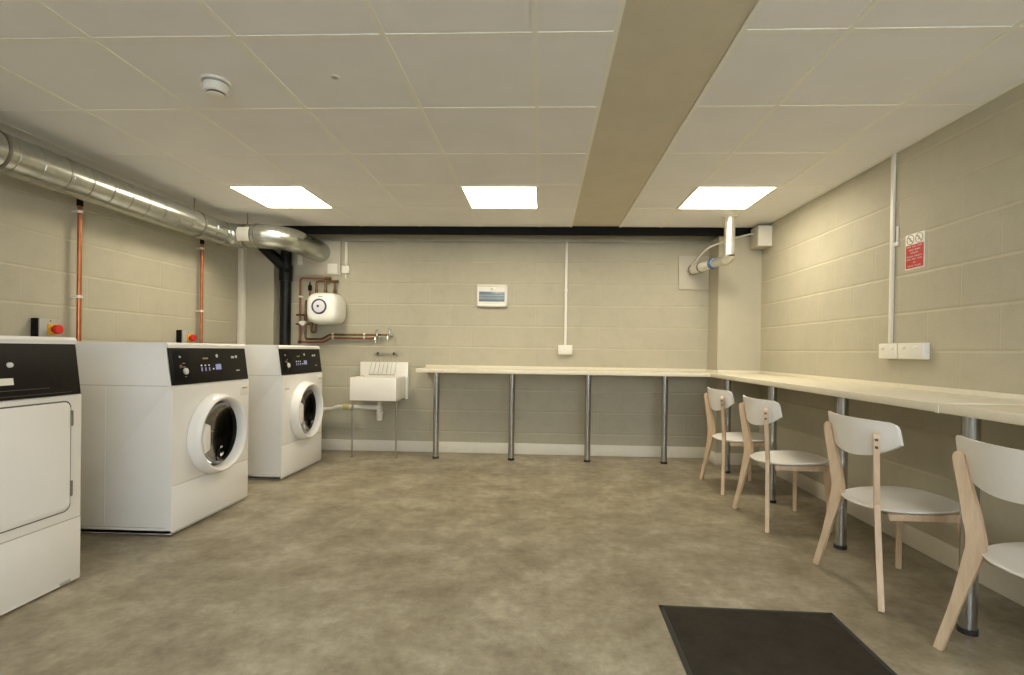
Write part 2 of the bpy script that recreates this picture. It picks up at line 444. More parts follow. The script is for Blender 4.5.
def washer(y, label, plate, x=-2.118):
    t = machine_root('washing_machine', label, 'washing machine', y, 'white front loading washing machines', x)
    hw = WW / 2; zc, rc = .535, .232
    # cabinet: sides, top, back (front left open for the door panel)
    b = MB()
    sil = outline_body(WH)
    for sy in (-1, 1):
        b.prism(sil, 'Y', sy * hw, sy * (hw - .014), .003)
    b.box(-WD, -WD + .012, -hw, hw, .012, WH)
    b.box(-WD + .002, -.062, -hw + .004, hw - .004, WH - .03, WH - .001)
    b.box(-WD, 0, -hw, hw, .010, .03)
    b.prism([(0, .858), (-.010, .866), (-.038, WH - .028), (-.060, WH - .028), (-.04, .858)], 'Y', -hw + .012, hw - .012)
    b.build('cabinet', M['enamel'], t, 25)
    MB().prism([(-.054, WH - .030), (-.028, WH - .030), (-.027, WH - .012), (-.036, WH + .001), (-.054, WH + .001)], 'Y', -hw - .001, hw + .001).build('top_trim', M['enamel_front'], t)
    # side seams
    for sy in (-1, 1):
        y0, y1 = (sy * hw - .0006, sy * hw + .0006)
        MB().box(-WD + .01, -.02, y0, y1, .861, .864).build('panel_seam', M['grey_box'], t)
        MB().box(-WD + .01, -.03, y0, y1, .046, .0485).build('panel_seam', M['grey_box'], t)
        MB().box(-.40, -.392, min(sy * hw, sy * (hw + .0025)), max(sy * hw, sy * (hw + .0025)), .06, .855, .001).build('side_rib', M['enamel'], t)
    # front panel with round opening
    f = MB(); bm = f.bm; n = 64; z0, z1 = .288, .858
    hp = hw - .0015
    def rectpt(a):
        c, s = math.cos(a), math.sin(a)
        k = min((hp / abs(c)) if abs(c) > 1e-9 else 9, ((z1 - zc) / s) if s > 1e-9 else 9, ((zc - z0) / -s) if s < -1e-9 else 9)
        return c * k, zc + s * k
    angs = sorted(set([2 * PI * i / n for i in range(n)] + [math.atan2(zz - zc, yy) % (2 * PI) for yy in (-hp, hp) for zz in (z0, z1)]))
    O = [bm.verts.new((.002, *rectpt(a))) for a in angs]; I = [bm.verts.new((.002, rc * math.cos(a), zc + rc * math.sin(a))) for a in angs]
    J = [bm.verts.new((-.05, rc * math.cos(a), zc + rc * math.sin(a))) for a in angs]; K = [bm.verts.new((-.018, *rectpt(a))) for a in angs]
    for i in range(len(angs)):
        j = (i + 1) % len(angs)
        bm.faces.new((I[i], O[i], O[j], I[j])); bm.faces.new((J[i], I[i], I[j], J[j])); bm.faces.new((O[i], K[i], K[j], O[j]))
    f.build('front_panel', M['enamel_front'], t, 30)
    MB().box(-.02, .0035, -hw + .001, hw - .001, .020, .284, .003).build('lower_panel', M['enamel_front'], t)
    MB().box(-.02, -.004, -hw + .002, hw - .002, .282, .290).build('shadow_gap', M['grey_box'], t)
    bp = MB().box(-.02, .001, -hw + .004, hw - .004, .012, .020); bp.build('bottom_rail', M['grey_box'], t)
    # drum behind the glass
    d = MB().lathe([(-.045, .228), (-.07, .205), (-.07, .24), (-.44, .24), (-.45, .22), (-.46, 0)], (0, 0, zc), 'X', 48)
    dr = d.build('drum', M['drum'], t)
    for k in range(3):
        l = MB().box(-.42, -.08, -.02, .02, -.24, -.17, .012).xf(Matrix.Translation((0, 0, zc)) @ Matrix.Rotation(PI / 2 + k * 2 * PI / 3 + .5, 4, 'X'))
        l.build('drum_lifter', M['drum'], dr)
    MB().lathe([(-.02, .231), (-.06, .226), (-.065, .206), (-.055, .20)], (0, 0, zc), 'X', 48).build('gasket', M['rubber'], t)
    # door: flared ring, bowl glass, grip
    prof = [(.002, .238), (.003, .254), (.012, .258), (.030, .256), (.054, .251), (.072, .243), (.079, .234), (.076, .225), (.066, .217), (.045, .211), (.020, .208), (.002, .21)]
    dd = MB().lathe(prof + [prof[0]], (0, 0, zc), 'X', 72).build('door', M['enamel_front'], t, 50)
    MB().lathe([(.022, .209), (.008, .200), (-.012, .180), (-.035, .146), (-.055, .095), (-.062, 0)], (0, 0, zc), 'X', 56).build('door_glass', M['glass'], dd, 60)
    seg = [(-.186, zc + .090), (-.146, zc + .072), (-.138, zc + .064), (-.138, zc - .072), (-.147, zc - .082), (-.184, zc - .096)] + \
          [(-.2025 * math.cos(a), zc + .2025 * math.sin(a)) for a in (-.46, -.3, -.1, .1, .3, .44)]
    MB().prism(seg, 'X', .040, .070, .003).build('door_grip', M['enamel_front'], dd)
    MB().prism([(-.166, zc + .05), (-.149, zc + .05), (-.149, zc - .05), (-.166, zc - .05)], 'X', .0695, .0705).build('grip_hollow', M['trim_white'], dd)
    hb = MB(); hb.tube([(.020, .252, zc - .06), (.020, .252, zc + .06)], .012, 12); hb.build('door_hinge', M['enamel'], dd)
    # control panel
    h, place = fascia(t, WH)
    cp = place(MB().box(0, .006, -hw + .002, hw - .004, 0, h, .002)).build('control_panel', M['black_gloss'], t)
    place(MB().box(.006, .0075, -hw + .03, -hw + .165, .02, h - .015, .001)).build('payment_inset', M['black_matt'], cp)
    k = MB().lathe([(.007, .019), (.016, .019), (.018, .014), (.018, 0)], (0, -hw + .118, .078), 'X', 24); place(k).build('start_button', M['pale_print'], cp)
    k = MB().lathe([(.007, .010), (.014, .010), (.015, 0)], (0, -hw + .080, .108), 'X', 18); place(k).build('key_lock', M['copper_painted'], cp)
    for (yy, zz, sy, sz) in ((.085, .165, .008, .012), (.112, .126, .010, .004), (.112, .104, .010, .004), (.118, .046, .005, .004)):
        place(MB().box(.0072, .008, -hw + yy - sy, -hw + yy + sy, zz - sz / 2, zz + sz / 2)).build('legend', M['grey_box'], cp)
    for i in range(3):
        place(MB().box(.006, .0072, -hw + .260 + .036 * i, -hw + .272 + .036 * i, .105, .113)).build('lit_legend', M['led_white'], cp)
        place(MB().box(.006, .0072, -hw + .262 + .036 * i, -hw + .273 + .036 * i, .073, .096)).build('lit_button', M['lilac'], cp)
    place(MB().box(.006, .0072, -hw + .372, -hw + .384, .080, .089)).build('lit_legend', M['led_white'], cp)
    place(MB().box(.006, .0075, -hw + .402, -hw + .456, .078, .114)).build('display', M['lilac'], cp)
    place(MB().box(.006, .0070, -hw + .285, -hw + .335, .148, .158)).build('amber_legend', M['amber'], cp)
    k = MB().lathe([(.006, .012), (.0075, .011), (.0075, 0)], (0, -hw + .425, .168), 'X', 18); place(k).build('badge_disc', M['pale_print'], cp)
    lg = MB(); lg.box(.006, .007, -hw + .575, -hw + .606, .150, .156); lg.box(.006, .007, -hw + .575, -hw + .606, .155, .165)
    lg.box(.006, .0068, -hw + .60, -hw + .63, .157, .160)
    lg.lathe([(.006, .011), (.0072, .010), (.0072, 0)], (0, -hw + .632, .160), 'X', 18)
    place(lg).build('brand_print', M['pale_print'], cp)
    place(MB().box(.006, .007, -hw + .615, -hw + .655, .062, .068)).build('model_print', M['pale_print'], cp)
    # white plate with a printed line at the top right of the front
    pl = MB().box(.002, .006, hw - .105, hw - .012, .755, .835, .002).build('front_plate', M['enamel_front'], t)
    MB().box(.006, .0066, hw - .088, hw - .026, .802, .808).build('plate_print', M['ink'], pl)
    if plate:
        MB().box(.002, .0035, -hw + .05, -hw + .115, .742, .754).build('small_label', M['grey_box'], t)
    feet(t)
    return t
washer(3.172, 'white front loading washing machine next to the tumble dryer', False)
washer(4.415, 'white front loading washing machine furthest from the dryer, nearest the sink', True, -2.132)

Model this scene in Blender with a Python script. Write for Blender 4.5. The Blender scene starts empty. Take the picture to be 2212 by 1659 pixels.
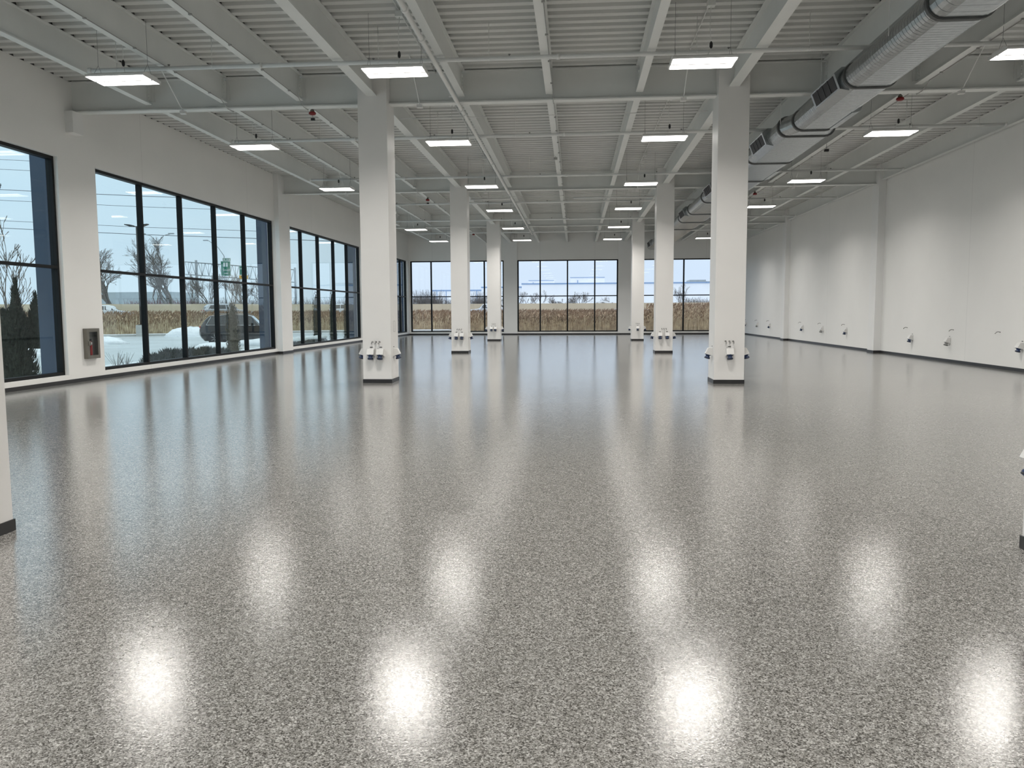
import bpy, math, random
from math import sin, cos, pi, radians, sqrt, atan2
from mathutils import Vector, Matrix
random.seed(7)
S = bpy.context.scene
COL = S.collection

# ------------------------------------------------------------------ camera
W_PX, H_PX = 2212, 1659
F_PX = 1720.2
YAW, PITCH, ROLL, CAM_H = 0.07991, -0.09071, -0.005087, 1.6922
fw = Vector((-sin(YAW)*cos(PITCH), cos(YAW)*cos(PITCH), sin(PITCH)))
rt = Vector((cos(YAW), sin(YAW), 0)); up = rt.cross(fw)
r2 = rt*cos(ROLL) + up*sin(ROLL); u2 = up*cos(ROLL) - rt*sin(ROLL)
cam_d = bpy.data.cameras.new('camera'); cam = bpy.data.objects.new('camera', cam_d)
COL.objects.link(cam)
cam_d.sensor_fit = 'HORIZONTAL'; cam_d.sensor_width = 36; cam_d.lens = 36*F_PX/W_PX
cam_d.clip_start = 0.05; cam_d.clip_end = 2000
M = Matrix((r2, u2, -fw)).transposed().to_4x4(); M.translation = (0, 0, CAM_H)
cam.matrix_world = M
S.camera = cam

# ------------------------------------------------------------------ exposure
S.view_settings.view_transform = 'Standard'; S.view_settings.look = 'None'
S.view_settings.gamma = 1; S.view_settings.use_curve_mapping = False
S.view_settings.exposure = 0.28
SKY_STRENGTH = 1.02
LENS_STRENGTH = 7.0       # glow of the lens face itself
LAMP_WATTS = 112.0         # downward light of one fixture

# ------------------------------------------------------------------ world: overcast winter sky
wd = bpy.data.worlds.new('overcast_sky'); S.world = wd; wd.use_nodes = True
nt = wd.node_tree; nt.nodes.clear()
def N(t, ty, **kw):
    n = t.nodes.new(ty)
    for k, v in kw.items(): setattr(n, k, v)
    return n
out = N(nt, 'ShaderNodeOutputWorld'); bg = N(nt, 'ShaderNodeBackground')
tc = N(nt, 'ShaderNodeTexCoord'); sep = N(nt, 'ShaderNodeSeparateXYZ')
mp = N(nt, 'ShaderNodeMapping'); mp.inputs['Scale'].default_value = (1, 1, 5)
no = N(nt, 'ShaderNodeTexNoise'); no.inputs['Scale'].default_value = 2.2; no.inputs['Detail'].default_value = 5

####

Among the entries above, locate the line with "Model this scene" and the line with "COL = S.collection". Give those two lines and all lines between them again, exactly, leaving out the pictures.

Response to the exercise:
Model this scene in Blender with a Python script. Write for Blender 4.5. The Blender scene starts empty. Take the picture to be 2212 by 1659 pixels.
import bpy, math, random
from math import sin, cos, pi, radians, sqrt, atan2
from mathutils import Vector, Matrix
random.seed(7)
S = bpy.context.scene
COL = S.collection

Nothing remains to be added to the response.